The reporting system must help people make decisions (excluding of course those reports that verify the validity of the data input into the system). They must define exactly what information they require and the format required to read and interpret that information quickly. Reports should help people understand where they stand and where they should go. Reports should help people identify actual or potential problems and the factors contributing to these events. Specialized reports should not be avoided simply because they cost money to design. The time a person can save by not having to wade through poorly selected and formatted information will more than justify the cost to create objective specific reports.
Review Executive Information Systems and Exception Management Systems
Two additional steps should be taken when analyzing the reporting system. Virtually all standard reports produced by an out-of-the-box accounting system are by necessity somewhat generalized. As such the specific needs of an organization may not be addressed by these generic reports. Two areas that should be analyzed in detail are Executive Information Systems and Exception Management.

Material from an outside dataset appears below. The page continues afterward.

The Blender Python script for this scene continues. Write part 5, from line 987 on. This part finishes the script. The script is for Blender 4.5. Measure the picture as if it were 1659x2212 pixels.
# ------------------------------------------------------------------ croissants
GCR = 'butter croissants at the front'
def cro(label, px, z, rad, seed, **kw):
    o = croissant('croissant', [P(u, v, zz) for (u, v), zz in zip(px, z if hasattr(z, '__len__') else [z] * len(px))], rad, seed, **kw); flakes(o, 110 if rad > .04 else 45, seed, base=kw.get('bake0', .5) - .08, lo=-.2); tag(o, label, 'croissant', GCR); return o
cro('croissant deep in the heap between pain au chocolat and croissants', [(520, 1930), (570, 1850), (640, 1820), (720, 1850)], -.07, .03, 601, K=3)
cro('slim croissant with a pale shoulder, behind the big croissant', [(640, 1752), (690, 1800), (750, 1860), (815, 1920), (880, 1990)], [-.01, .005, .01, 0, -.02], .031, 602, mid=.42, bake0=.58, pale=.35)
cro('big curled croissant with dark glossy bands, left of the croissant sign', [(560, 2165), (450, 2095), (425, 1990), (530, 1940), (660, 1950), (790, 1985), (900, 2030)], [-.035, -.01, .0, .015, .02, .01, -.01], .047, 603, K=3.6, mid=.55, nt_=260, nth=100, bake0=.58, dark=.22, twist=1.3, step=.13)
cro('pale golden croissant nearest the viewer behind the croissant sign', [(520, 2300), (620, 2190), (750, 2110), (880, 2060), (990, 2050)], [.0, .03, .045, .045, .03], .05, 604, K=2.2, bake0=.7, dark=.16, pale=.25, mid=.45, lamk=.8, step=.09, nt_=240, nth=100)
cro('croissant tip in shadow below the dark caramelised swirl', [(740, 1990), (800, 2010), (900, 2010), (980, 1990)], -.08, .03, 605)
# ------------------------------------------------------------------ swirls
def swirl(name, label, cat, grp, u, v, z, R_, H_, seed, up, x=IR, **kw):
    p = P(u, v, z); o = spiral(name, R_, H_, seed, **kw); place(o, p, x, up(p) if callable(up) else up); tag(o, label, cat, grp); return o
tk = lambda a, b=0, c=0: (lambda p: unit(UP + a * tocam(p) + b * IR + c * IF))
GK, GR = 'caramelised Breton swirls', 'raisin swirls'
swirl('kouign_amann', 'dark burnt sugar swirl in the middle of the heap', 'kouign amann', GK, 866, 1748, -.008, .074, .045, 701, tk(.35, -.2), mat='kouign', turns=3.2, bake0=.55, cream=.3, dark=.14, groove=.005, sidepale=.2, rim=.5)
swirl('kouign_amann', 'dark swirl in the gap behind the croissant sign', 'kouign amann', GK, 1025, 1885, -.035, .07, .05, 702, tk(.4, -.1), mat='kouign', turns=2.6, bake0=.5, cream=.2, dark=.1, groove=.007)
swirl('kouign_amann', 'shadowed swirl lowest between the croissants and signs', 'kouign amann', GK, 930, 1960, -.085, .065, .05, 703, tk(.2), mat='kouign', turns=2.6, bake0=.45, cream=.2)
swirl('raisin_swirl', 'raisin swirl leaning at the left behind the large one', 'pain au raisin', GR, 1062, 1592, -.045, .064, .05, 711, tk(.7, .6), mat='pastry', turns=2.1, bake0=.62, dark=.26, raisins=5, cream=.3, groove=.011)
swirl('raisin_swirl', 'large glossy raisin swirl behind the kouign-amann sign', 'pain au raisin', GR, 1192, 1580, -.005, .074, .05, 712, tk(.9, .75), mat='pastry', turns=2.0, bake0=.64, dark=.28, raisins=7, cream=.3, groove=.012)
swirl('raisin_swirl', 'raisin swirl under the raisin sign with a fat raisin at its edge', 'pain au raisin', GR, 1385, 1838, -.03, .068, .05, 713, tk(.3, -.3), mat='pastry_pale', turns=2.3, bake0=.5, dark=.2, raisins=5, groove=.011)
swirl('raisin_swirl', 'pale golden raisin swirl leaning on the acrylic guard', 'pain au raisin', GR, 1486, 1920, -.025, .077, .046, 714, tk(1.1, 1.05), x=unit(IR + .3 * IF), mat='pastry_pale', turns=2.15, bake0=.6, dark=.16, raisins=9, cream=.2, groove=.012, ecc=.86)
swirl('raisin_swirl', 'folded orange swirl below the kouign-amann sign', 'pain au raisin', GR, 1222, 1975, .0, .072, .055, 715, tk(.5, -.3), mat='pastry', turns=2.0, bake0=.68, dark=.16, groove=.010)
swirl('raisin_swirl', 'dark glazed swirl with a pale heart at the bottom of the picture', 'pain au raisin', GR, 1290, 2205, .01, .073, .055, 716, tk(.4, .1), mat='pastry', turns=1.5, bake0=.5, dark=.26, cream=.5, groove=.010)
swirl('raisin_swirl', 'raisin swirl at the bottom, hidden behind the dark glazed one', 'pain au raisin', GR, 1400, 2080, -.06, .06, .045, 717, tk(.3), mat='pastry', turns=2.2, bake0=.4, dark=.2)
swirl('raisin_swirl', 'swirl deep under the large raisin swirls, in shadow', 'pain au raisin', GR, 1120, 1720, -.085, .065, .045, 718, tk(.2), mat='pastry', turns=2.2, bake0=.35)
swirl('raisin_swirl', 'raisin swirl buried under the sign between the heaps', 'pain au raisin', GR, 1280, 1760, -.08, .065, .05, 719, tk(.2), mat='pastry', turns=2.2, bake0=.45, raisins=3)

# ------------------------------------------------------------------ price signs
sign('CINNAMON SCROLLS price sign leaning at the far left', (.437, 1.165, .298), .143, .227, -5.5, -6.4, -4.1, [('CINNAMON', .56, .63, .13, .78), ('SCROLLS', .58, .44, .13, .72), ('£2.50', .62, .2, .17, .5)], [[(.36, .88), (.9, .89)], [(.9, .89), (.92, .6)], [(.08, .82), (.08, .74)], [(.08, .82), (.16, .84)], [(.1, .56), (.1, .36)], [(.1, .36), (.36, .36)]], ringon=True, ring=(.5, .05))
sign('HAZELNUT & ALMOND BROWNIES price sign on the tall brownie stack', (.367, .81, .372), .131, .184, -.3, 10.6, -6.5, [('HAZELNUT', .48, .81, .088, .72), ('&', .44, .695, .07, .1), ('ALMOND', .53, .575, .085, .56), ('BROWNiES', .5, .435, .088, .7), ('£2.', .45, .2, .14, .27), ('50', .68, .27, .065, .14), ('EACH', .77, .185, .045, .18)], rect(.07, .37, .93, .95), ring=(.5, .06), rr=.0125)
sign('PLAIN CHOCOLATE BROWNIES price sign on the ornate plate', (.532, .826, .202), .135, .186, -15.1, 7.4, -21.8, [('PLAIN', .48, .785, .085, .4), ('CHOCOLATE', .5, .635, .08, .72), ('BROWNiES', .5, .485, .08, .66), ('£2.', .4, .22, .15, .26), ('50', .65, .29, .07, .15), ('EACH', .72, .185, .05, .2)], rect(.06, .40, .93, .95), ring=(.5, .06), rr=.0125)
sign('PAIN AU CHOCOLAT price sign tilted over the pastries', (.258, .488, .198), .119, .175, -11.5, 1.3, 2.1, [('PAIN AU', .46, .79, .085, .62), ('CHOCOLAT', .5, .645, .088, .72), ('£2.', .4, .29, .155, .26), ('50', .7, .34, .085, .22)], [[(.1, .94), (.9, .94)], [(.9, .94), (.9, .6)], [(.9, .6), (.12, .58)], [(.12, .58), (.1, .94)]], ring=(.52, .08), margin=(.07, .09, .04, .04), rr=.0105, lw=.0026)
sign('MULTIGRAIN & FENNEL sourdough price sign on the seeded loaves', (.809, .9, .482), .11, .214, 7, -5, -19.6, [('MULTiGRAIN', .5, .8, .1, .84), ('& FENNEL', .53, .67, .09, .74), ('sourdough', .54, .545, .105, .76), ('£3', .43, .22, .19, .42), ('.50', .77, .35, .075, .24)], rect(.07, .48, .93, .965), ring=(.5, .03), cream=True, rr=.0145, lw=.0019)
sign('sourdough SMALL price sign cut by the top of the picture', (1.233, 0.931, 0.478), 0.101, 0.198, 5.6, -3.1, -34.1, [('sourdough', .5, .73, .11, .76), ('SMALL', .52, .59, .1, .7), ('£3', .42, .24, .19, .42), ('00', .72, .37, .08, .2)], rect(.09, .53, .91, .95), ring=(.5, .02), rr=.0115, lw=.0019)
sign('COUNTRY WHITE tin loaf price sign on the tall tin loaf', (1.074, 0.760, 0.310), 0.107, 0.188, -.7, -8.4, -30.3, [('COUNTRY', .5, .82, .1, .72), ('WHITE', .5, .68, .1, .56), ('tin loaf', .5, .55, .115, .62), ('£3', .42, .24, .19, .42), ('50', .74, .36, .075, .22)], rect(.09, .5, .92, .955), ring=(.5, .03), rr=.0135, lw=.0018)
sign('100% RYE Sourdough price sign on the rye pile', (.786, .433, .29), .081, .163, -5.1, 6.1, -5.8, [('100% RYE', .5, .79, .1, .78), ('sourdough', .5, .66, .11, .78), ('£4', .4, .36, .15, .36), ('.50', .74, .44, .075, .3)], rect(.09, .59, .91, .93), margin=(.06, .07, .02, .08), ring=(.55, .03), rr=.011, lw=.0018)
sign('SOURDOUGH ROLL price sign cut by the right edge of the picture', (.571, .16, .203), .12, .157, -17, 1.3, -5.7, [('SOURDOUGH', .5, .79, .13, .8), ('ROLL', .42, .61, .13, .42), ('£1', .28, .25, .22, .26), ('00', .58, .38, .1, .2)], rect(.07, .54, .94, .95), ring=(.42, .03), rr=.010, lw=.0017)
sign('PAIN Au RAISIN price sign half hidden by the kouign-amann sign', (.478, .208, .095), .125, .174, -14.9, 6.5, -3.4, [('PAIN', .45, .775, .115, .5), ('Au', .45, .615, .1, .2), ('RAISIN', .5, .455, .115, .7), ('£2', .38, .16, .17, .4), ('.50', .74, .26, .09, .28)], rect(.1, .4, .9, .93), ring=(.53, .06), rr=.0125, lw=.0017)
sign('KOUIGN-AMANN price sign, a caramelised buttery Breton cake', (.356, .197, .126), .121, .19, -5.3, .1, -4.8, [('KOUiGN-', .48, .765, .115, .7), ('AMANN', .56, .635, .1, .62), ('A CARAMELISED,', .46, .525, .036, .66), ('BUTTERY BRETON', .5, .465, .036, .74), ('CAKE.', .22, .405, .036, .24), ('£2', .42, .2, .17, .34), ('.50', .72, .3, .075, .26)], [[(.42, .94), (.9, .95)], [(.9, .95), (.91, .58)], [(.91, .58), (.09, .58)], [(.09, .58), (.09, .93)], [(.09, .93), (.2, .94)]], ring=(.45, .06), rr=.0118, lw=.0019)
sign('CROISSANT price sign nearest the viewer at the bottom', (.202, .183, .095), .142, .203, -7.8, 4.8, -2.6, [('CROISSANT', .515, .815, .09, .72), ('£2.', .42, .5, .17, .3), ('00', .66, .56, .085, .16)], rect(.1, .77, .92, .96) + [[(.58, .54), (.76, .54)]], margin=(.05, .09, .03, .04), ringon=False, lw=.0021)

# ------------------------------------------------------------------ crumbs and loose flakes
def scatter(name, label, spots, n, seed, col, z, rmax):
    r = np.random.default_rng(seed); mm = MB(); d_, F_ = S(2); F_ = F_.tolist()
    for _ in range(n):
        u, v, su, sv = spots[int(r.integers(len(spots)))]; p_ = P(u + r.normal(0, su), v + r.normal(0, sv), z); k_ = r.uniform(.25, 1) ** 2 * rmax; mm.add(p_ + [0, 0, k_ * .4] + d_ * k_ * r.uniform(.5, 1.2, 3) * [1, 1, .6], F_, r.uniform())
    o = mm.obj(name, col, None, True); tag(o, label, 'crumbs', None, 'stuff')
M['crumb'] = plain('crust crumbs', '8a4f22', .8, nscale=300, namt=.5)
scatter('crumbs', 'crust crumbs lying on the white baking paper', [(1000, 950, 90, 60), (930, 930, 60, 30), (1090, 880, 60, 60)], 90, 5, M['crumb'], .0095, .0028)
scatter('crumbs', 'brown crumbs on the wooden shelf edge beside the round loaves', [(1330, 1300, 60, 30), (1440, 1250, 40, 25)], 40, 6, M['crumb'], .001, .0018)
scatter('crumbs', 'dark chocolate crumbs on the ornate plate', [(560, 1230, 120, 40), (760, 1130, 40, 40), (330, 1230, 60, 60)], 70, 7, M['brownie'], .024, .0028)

An Executive Information System presents summarized information that helps people see at a glance where they are going and how they are performing with respect to their objectives. Rather than wading through generalized reports, people should be able to identify the key information they need to gauge their performance, set targets for each of them, and then review their performance against these targets.
While some accounting systems are beginning to offer Executive Information Systems, most of this data is generic and very generalized. A truly effective Executive Information System should present information that is unique to the company, department, workgroup, or individual. That is where some work may be required, but the time saved will more than pay for the creation of such a system.
Exception Management Systems are to some extent a specialized Executive Information System. In this case though the application isolates those items that require a user's attention because specified targets have been exceeded. While some accounting systems support the notion of triggers that will send an internal e-mail to an individual notifying them as an example that a sales order has not yet shipped, a more effective method may be the creation of specialized reports that highlight as an example all sales orders that are late, or all purchase orders that have exceeded their requested delivery date. Creating these reports is fairly straight forward and eliminates the necessity to review a more generalized open sales order or open purchase order report.
Review Functional Possibilities
The last item that should be included in The Annual Business Checkup is an analysis of applications and functions that the company is not yet using. In many cases users do not realize the potential of certain applications or may not even be aware that specific software supported business processes are available. The best example of this is collections management. Users simply presume that since they have an aging report they need nothing else to collect overdue accounts or that nothing else is available. Some products do in fact collections management either directly or through a third party application.
Consultants or resellers should be constantly searching for new applications that can benefit their client. User should be constantly searching for the same thing and demanding that their consultant or reseller present to them all possibilities so that they can take advantage of new applications or improve their business processes. If an organization does not move forward, it will move backward because many of its competitors will be moving forward.